Hezbollah announced Sunday it had fired dozens of rockets at a town in northern Israel, following the deaths of five people, including three of its members, in Israeli airstrikes in southern Lebanon.

Since the start of the war between Israel and the Islamic Resistance Movement (Hamas) in the Gaza Strip on October 7 last year, there has been almost daily exchange of fire between the Israeli army and the Lebanese Hezbollah, an ally of the Palestinian movement.

The party said in a statement, “Islamic resistance bombed at 9:15 a.m. Sunday… the colony of Meron with dozens of Katyusha rockets.” Meron houses an important military base for monitoring air traffic that the allied party of Iran has targeted several times since the beginning of the year.

The party said Sunday’s rocket fire was “in response to the enemy’s attacks on southern villages… and civilian homes, the latest being the attack on the town of Khirbet Salim.”

Lebanon’s official National News Agency reported Saturday that four people from the same family as well as a fifth person were killed in an Israeli airstrike on a house in Khirbet Salim, near the border with the Hebrew state.

Hezbollah mourned three of its members in this strike, including a man and his two sons. The agency confirmed the death of a woman and another person in the strike.

Meanwhile, the Israeli army announced Sunday that it had “observed about 35 rocket launch operations from Lebanon toward Israeli territory and intercepted several of them,” adding in a statement that the Israeli Air Force targeted during the night “infrastructures” belonging to Hezbollah, including a “military building in Khirbet Salim where Hezbollah terrorists were identified.”

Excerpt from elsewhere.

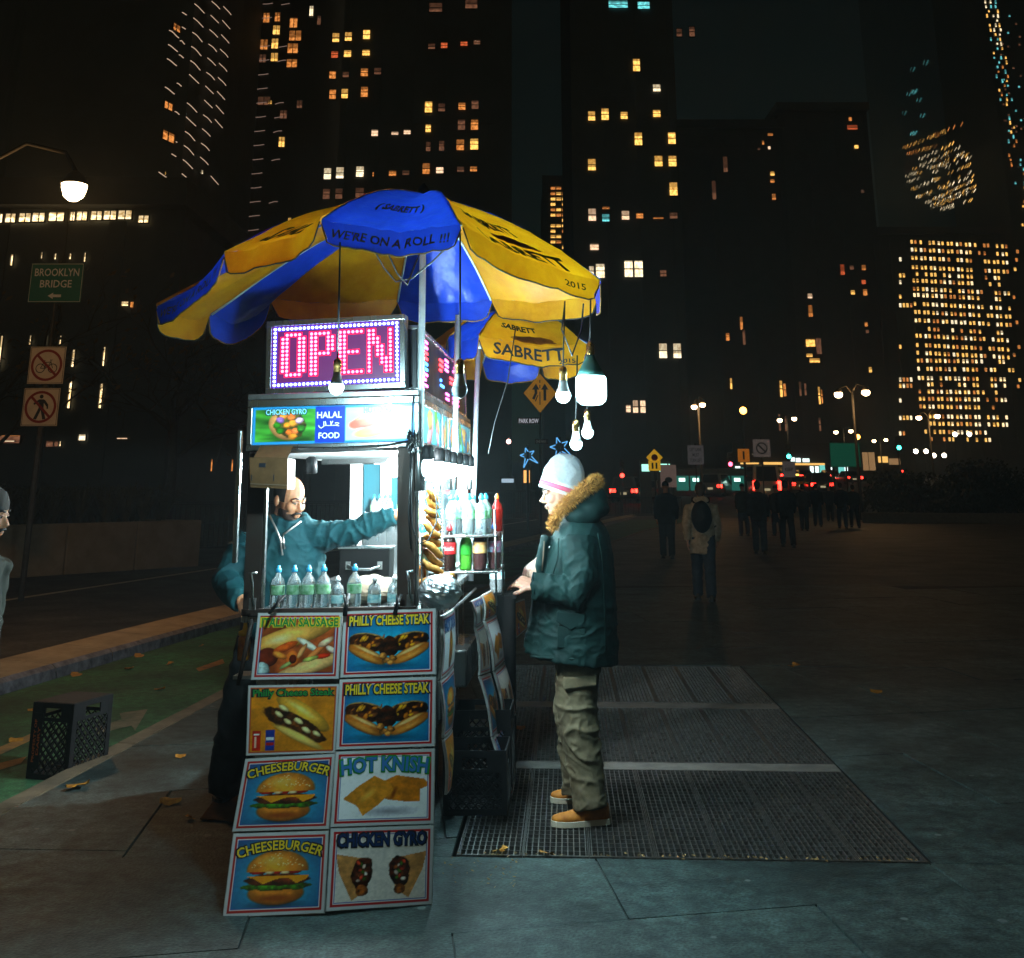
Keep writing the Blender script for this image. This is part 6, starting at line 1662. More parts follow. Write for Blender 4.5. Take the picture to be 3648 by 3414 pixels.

Since the start of the exchange of fire between Hezbollah and the Israeli army, at least 312 people have been killed, most of them Hezbollah fighters, along with 56 civilians in Lebanon, according to party data and Lebanese official sources. On the Israeli side, ten soldiers and seven civilians have been killed, according to official figures. The escalation has also led to the displacement of tens of thousands of people in border areas on both sides.